## AVAILABLE DATA
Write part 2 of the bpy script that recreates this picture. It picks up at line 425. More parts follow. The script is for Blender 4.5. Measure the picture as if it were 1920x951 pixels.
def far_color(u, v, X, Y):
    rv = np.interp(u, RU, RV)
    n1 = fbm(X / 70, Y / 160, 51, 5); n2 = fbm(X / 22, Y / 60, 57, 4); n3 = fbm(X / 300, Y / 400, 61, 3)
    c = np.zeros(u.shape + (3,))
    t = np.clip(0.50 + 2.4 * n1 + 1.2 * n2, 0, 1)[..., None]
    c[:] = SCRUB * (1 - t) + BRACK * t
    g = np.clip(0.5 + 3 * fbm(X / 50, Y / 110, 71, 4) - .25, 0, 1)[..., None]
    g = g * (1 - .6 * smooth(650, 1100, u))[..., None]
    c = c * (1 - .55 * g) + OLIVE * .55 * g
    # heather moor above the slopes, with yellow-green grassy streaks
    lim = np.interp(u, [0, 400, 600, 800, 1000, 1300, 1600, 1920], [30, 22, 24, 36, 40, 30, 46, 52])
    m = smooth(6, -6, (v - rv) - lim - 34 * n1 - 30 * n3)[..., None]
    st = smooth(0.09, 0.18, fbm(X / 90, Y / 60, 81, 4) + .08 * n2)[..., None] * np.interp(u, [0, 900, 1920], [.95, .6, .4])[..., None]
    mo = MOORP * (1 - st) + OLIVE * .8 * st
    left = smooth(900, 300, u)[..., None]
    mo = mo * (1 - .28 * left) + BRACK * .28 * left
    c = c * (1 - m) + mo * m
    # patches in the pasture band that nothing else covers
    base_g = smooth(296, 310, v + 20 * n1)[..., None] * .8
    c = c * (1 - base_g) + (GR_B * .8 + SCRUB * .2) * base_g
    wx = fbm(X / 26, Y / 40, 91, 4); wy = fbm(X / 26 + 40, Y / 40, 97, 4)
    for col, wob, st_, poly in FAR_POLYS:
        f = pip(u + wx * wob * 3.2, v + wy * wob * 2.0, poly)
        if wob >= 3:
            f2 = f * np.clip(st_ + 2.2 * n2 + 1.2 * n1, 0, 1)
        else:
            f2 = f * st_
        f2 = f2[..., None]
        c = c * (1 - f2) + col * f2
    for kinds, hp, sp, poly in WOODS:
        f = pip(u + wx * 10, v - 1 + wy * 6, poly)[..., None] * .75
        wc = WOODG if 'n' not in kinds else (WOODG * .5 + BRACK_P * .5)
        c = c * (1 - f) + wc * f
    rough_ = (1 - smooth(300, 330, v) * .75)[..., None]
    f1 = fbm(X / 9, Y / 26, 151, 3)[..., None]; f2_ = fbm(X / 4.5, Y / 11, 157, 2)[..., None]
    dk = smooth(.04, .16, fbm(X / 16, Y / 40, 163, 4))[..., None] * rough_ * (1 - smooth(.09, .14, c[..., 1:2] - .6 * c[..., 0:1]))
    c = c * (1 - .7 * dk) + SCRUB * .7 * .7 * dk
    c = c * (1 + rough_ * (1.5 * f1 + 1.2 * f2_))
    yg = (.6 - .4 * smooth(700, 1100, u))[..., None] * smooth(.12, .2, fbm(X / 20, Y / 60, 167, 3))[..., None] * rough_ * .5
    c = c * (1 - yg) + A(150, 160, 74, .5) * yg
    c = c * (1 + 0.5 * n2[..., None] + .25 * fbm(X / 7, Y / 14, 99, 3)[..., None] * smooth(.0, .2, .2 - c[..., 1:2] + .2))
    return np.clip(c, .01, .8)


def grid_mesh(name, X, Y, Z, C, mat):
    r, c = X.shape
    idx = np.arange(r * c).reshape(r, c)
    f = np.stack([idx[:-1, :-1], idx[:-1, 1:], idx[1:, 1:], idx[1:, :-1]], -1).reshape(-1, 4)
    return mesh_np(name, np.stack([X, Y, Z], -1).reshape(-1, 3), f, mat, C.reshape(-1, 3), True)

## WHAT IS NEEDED
Extract all of the material exactly as it is written.

## FULL ANSWER
Write part 2 of the bpy script that recreates this picture. It picks up at line 425. More parts follow. The script is for Blender 4.5. Measure the picture as if it were 1920x951 pixels.
def far_color(u, v, X, Y):
    rv = np.interp(u, RU, RV)
    n1 = fbm(X / 70, Y / 160, 51, 5); n2 = fbm(X / 22, Y / 60, 57, 4); n3 = fbm(X / 300, Y / 400, 61, 3)
    c = np.zeros(u.shape + (3,))
    t = np.clip(0.50 + 2.4 * n1 + 1.2 * n2, 0, 1)[..., None]
    c[:] = SCRUB * (1 - t) + BRACK * t
    g = np.clip(0.5 + 3 * fbm(X / 50, Y / 110, 71, 4) - .25, 0, 1)[..., None]
    g = g * (1 - .6 * smooth(650, 1100, u))[..., None]
    c = c * (1 - .55 * g) + OLIVE * .55 * g
    # heather moor above the slopes, with yellow-green grassy streaks
    lim = np.interp(u, [0, 400, 600, 800, 1000, 1300, 1600, 1920], [30, 22, 24, 36, 40, 30, 46, 52])
    m = smooth(6, -6, (v - rv) - lim - 34 * n1 - 30 * n3)[..., None]
    st = smooth(0.09, 0.18, fbm(X / 90, Y / 60, 81, 4) + .08 * n2)[..., None] * np.interp(u, [0, 900, 1920], [.95, .6, .4])[..., None]
    mo = MOORP * (1 - st) + OLIVE * .8 * st
    left = smooth(900, 300, u)[..., None]
    mo = mo * (1 - .28 * left) + BRACK * .28 * left
    c = c * (1 - m) + mo * m
    # patches in the pasture band that nothing else covers
    base_g = smooth(296, 310, v + 20 * n1)[..., None] * .8
    c = c * (1 - base_g) + (GR_B * .8 + SCRUB * .2) * base_g
    wx = fbm(X / 26, Y / 40, 91, 4); wy = fbm(X / 26 + 40, Y / 40, 97, 4)
    for col, wob, st_, poly in FAR_POLYS:
        f = pip(u + wx * wob * 3.2, v + wy * wob * 2.0, poly)
        if wob >= 3:
            f2 = f * np.clip(st_ + 2.2 * n2 + 1.2 * n1, 0, 1)
        else:
            f2 = f * st_
        f2 = f2[..., None]
        c = c * (1 - f2) + col * f2
    for kinds, hp, sp, poly in WOODS:
        f = pip(u + wx * 10, v - 1 + wy * 6, poly)[..., None] * .75
        wc = WOODG if 'n' not in kinds else (WOODG * .5 + BRACK_P * .5)
        c = c * (1 - f) + wc * f
    rough_ = (1 - smooth(300, 330, v) * .75)[..., None]
    f1 = fbm(X / 9, Y / 26, 151, 3)[..., None]; f2_ = fbm(X / 4.5, Y / 11, 157, 2)[..., None]
    dk = smooth(.04, .16, fbm(X / 16, Y / 40, 163, 4))[..., None] * rough_ * (1 - smooth(.09, .14, c[..., 1:2] - .6 * c[..., 0:1]))
    c = c * (1 - .7 * dk) + SCRUB * .7 * .7 * dk
    c = c * (1 + rough_ * (1.5 * f1 + 1.2 * f2_))
    yg = (.6 - .4 * smooth(700, 1100, u))[..., None] * smooth(.12, .2, fbm(X / 20, Y / 60, 167, 3))[..., None] * rough_ * .5
    c = c * (1 - yg) + A(150, 160, 74, .5) * yg
    c = c * (1 + 0.5 * n2[..., None] + .25 * fbm(X / 7, Y / 14, 99, 3)[..., None] * smooth(.0, .2, .2 - c[..., 1:2] + .2))
    return np.clip(c, .01, .8)


def grid_mesh(name, X, Y, Z, C, mat):
    r, c = X.shape
    idx = np.arange(r * c).reshape(r, c)
    f = np.stack([idx[:-1, :-1], idx[:-1, 1:], idx[1:, 1:], idx[1:, :-1]], -1).reshape(-1, 4)
    return mesh_np(name, np.stack([X, Y, Z], -1).reshape(-1, 3), f, mat, C.reshape(-1, 3), True)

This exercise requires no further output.